(Scene script records)
+ + + +

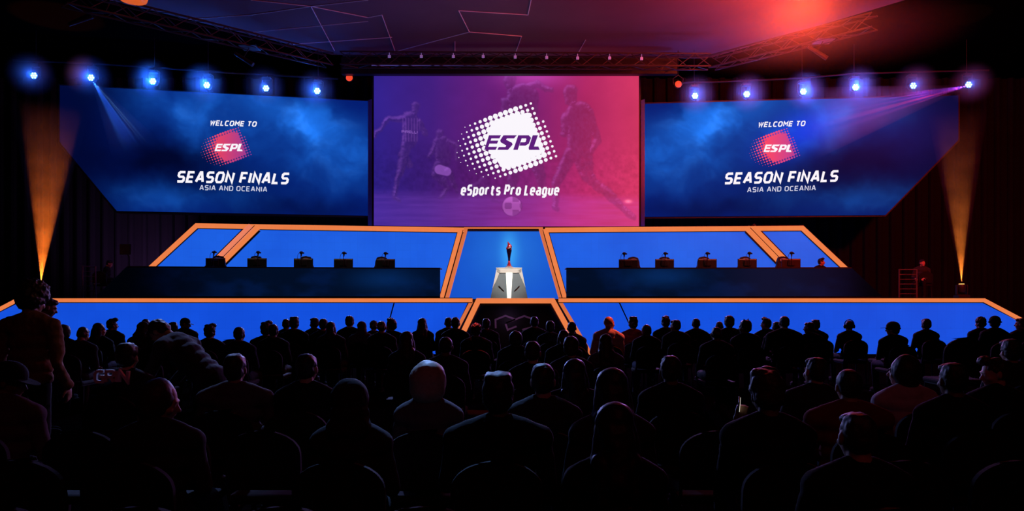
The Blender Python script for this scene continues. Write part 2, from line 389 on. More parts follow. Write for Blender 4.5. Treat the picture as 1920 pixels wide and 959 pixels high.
# centre panel: blue emission colour, with a paler glow put in about the trophy
def cfun(X, Y):
    base = np.ones(X.shape + (1,)) * lin((22, 84, 208))
    g = .25 * blob(X, Y, 955, 470, 70, 75) + .75 * blob(X, Y, 955, 474, 15, 36)
    return base * (1 - .12 * fbm(X / 30, Y / 30, 3)[..., None]) + g[..., None] * (lin((60, 165, 255)) - base)
def cpos(U, V):
    PY = 434 + V * 127; x0 = 877 - (PY - 434) / 127 * 40; x1 = 1011 + (PY - 434) / 127 * 42; PX = x0 + U * (x1 - x0)
    Y = 26.3; return (PX - 960) / F * Y, np.full_like(PX, Y), EYE + (HOR - PY) / F * Y, PX, PY
grid_mesh('led_panel', cpos, cfun, 80, 70, wing_c)
bm = bmesh.new(); pxpoly(bm, [(868, 426), (1020, 426), (1058, 561), (828, 561)], 26.33, 0, .2); local(obj('panel_casing', bm, M_STG), wing_c)
bm = bmesh.new(); pxribbon(bm, [(873, 428), (837, 560)], 7.5, 26.0, 0.05, .3); local(obj('post_trim', bm, M_ORG2), wing_c)
bm = bmesh.new(); pxribbon(bm, [(1014, 428), (1052, 560)], 7.5, 26.0, 0.05, .3); local(obj('post_trim', bm, M_ORG2), wing_c)
bm = bmesh.new(); pxpoly(bm, [(877, 429.5), (1010, 429.5), (1011, 433.5), (876, 433.5)], 26.1, 0, .25); local(obj('soffit_strip', bm, mat('soffit_strip', (.02, .03, .08), .5)), wing_c)
bm = bmesh.new(); pxribbon(bm, [(869, 427.6), (1018, 427.6)], 2.2, 26.0, .02, .3); local(obj('post_trim', bm, M_ORG2), wing_c)

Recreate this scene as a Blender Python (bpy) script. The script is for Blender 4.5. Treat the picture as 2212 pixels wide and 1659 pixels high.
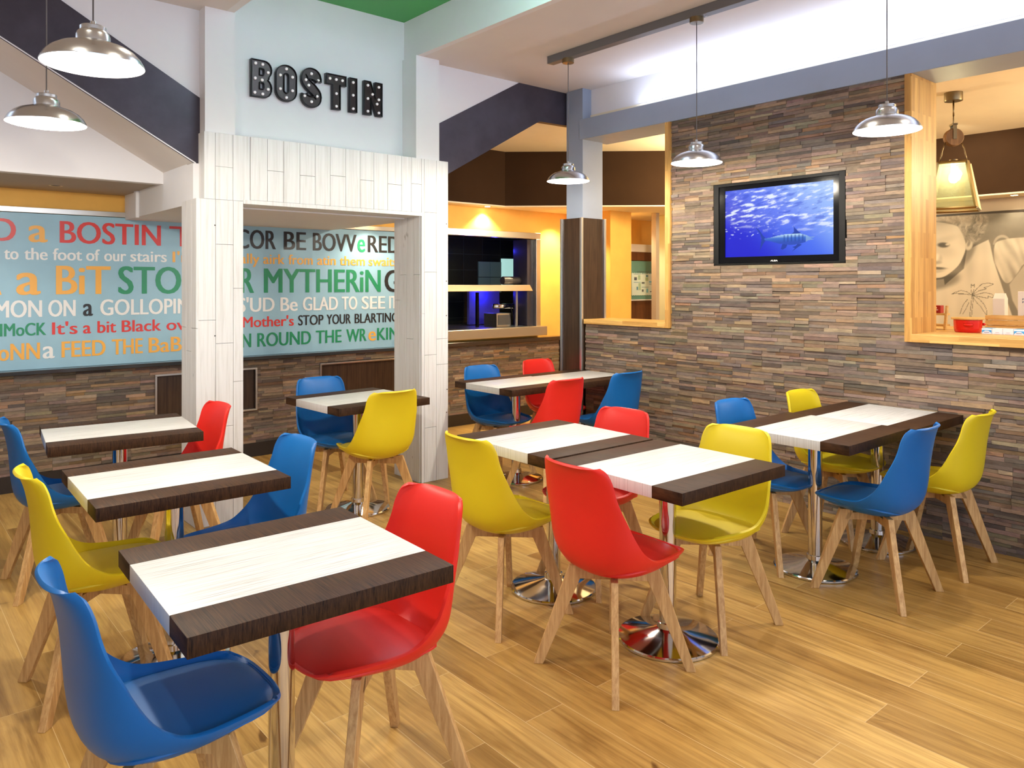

+ + + +

INSTRUCTIONS FOR THE TASK: Exactly as written, return every line of the listing, but not the pictures.

EXERCISE ANSWER:
The Blender Python script for this scene continues. Write part 2, from line 389 on. More parts follow. Write for Blender 4.5. Treat the picture as 1920 pixels wide and 959 pixels high.
# centre panel: blue emission colour, with a paler glow put in about the trophy
def cfun(X, Y):
    base = np.ones(X.shape + (1,)) * lin((22, 84, 208))
    g = .25 * blob(X, Y, 955, 470, 70, 75) + .75 * blob(X, Y, 955, 474, 15, 36)
    return base * (1 - .12 * fbm(X / 30, Y / 30, 3)[..., None]) + g[..., None] * (lin((60, 165, 255)) - base)
def cpos(U, V):
    PY = 434 + V * 127; x0 = 877 - (PY - 434) / 127 * 40; x1 = 1011 + (PY - 434) / 127 * 42; PX = x0 + U * (x1 - x0)
    Y = 26.3; return (PX - 960) / F * Y, np.full_like(PX, Y), EYE + (HOR - PY) / F * Y, PX, PY
grid_mesh('led_panel', cpos, cfun, 80, 70, wing_c)
bm = bmesh.new(); pxpoly(bm, [(868, 426), (1020, 426), (1058, 561), (828, 561)], 26.33, 0, .2); local(obj('panel_casing', bm, M_STG), wing_c)
bm = bmesh.new(); pxribbon(bm, [(873, 428), (837, 560)], 7.5, 26.0, 0.05, .3); local(obj('post_trim', bm, M_ORG2), wing_c)
bm = bmesh.new(); pxribbon(bm, [(1014, 428), (1052, 560)], 7.5, 26.0, 0.05, .3); local(obj('post_trim', bm, M_ORG2), wing_c)
bm = bmesh.new(); pxpoly(bm, [(877, 429.5), (1010, 429.5), (1011, 433.5), (876, 433.5)], 26.1, 0, .25); local(obj('soffit_strip', bm, mat('soffit_strip', (.02, .03, .08), .5)), wing_c)
bm = bmesh.new(); pxribbon(bm, [(869, 427.6), (1018, 427.6)], 2.2, 26.0, .02, .3); local(obj('post_trim', bm, M_ORG2), wing_c)

Recreate this scene as a Blender Python (bpy) script. The script is for Blender 4.5. Treat the picture as 2212 pixels wide and 1659 pixels high.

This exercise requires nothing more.